The International Genealogical Index of The Church of Jesus Christ of Latter-day Saints only records one son to Paul and Antoinette, born in 1759, nearly 30 years after the birth of John. It was registered in the same church as the children of John and Marguerite, and only 4 years before the first of their own children.
The chart I have produced for that period is my own interpretation of the data, and by no means certain to be accurate. I am assuming that Paul and Antoinette came to London at a similar time to their son John, and that Louis was born soon after they arrived. There is an intriguing reference to "The escape of Antoinette Toureille (born Leonard). Catégorie: Document. Attaché(e) à: Paul Toureille (1710-1798)" at search.ancestry.fr/cgi-bin/sse.dll?gl... - a site which unfortunately produces no link.
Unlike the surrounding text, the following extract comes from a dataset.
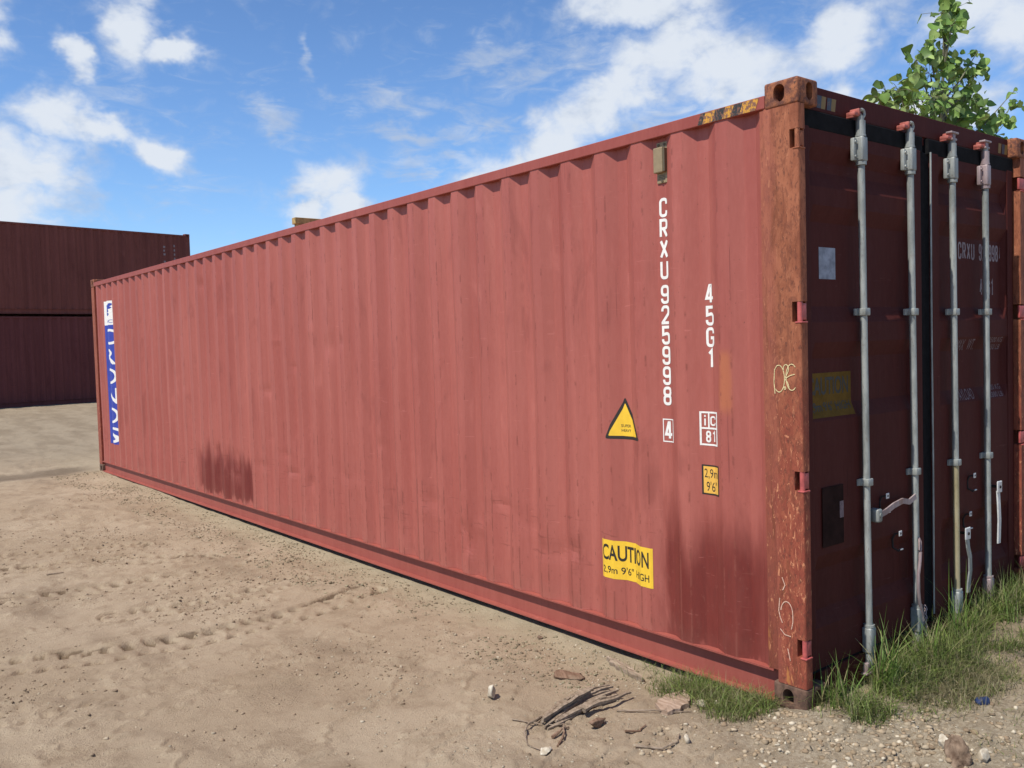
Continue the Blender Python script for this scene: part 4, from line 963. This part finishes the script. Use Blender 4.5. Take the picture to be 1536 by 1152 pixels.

However, Hilary Wilson has now kindly supplied me with a source concerning this `escape`, which you can find in the appendix to these Notes.
John James senior married Sarah Clark (born 10/8/1791, died in 1878) and they had another son, William Thomas in 1815. He proved more elusive than his brother, whose children Elizabeth, John and Thomas have been relatively easy to follow through census returns; but the chart shows at least some of his descendants as far as the 1881 census, when the family were with their father who was in charge of a "Boys House (Horn Inst)" at 96 Mansell St, Whitechapel, housing 34 males aged from 13 to 32.
Regarding Elizabeth Cordelia(junior)`s two brothers: Thomas married Isabella Harrison in 1870 and produced Isabella, 1871, Ann, 1873, Thomas, 1875, Alfred, 1877 and Florence, 1880. His wife Isabella`s family shows Henry and Mary Ann as parents (born 1811 & 1812) and Henry, 1837, George, 1839, James, 1842, William, 1845, Eliza, 1846, Isabella, 1849, and John, 1852.
Brother John`s family is not so clear. He married Louisa Lacey in 1870, and their children may have had less good fortune than those of Thomas. It seems likely that their eldest born was Thomas Thorn, who was born in 1872 but died the next year. There was another early death of a John, born 1879 and died 1880; but it is not certain that this was to the same family. John James, 1875, was a certain son (certificate held), but it is quite possible that he died in 1878. and Arthur Thomas, born 9th June 1881, completed the family.
Elizabeth`s father John James was a shoe-maker; in 1851 his first wife helped as a shoe-binder. He re-married in 1866, to another Elizabeth (Devonshire), and his daughter Elizabeth Cordelia was a witness, a couple of years after her own marriage.
Tourell is not a common name, and I was often offered similar spellings in my searches; it was particularly confusing to find another shoe-maker John Turrel, also with a wife Elizabeth, living across the river in Greenwich. In 1861, in fact, our family was transcribed as Tourall, from a pretty indecipherable letter in the register.
A greater source of confusion, however, arises from the marriage of Emmiline in 1902. I have enlarged on this mystery in an appendix to these Notes.